** THE DATA **
-- begin --

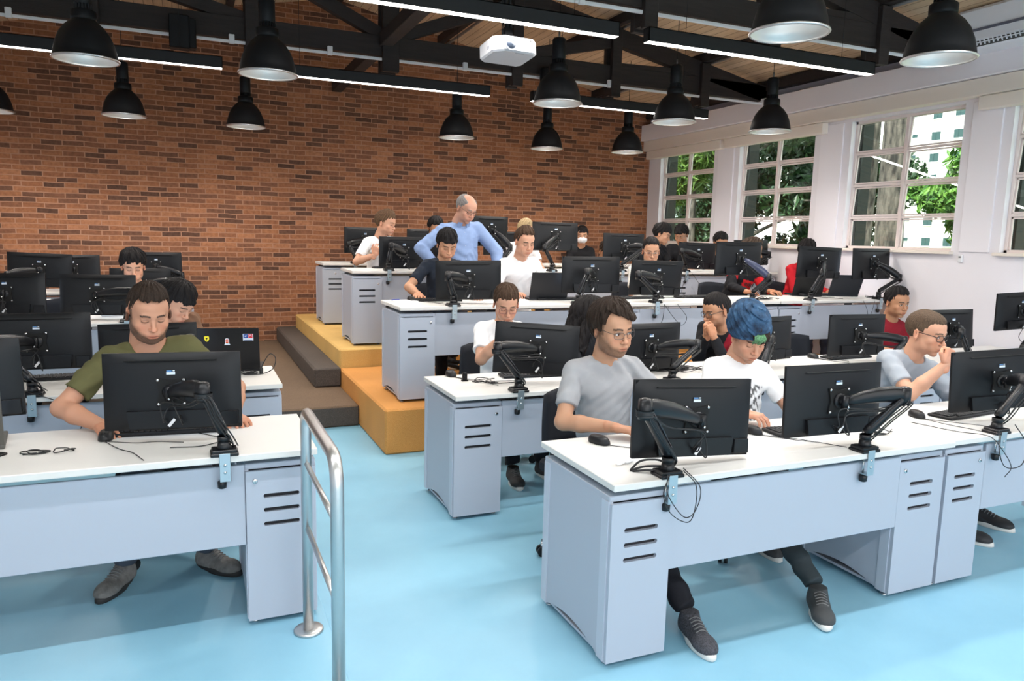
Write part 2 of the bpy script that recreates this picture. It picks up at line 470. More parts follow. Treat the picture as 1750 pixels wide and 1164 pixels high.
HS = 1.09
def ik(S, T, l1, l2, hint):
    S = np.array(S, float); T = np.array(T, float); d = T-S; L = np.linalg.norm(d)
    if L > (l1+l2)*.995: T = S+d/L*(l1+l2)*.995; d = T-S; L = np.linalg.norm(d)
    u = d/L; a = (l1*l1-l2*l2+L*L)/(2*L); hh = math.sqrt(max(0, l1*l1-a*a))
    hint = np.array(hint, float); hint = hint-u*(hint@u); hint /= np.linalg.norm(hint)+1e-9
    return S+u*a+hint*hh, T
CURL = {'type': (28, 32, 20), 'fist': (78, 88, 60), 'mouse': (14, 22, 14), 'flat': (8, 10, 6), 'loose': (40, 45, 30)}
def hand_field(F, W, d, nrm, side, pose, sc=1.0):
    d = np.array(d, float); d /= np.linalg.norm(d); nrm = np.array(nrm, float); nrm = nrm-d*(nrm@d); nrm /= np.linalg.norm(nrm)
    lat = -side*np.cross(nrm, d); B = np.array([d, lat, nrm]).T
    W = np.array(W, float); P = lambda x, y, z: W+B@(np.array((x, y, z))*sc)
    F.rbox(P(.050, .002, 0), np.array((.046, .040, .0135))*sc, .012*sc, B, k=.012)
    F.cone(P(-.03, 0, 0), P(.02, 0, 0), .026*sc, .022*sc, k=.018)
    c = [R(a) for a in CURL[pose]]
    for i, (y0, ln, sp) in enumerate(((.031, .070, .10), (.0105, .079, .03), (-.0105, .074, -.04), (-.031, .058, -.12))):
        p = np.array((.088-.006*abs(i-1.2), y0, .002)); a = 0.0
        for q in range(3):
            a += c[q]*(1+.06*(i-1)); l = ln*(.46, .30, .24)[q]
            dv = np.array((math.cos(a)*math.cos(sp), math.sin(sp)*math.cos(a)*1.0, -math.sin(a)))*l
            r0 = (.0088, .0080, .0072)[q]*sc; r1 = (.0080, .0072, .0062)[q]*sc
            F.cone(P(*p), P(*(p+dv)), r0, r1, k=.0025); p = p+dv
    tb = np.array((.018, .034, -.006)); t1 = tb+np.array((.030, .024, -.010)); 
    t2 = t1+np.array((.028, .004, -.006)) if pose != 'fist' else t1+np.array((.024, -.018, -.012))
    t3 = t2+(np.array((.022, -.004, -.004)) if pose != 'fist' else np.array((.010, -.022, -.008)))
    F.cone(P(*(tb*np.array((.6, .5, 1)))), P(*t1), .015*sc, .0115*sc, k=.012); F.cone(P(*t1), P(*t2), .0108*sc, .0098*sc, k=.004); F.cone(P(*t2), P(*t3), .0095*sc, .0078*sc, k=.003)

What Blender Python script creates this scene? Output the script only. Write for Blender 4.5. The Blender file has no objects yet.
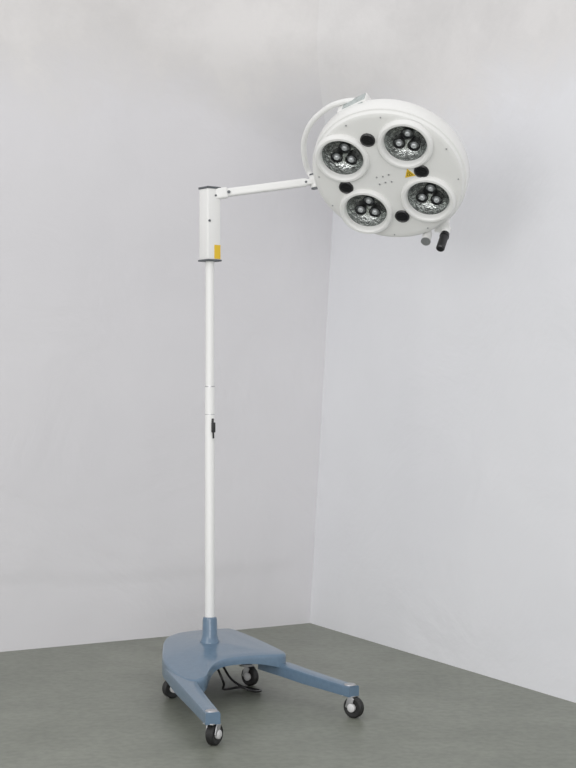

-- end --

** DIRECTION **
Omit the pictures. Output every record above word for word.

** TASK ANSWER **
Write part 2 of the bpy script that recreates this picture. It picks up at line 470. More parts follow. Treat the picture as 1750 pixels wide and 1164 pixels high.
HS = 1.09
def ik(S, T, l1, l2, hint):
    S = np.array(S, float); T = np.array(T, float); d = T-S; L = np.linalg.norm(d)
    if L > (l1+l2)*.995: T = S+d/L*(l1+l2)*.995; d = T-S; L = np.linalg.norm(d)
    u = d/L; a = (l1*l1-l2*l2+L*L)/(2*L); hh = math.sqrt(max(0, l1*l1-a*a))
    hint = np.array(hint, float); hint = hint-u*(hint@u); hint /= np.linalg.norm(hint)+1e-9
    return S+u*a+hint*hh, T
CURL = {'type': (28, 32, 20), 'fist': (78, 88, 60), 'mouse': (14, 22, 14), 'flat': (8, 10, 6), 'loose': (40, 45, 30)}
def hand_field(F, W, d, nrm, side, pose, sc=1.0):
    d = np.array(d, float); d /= np.linalg.norm(d); nrm = np.array(nrm, float); nrm = nrm-d*(nrm@d); nrm /= np.linalg.norm(nrm)
    lat = -side*np.cross(nrm, d); B = np.array([d, lat, nrm]).T
    W = np.array(W, float); P = lambda x, y, z: W+B@(np.array((x, y, z))*sc)
    F.rbox(P(.050, .002, 0), np.array((.046, .040, .0135))*sc, .012*sc, B, k=.012)
    F.cone(P(-.03, 0, 0), P(.02, 0, 0), .026*sc, .022*sc, k=.018)
    c = [R(a) for a in CURL[pose]]
    for i, (y0, ln, sp) in enumerate(((.031, .070, .10), (.0105, .079, .03), (-.0105, .074, -.04), (-.031, .058, -.12))):
        p = np.array((.088-.006*abs(i-1.2), y0, .002)); a = 0.0
        for q in range(3):
            a += c[q]*(1+.06*(i-1)); l = ln*(.46, .30, .24)[q]
            dv = np.array((math.cos(a)*math.cos(sp), math.sin(sp)*math.cos(a)*1.0, -math.sin(a)))*l
            r0 = (.0088, .0080, .0072)[q]*sc; r1 = (.0080, .0072, .0062)[q]*sc
            F.cone(P(*p), P(*(p+dv)), r0, r1, k=.0025); p = p+dv
    tb = np.array((.018, .034, -.006)); t1 = tb+np.array((.030, .024, -.010)); 
    t2 = t1+np.array((.028, .004, -.006)) if pose != 'fist' else t1+np.array((.024, -.018, -.012))
    t3 = t2+(np.array((.022, -.004, -.004)) if pose != 'fist' else np.array((.010, -.022, -.008)))
    F.cone(P(*(tb*np.array((.6, .5, 1)))), P(*t1), .015*sc, .0115*sc, k=.012); F.cone(P(*t1), P(*t2), .0108*sc, .0098*sc, k=.004); F.cone(P(*t2), P(*t3), .0095*sc, .0078*sc, k=.003)

What Blender Python script creates this scene? Output the script only. Write for Blender 4.5. The Blender file has no objects yet.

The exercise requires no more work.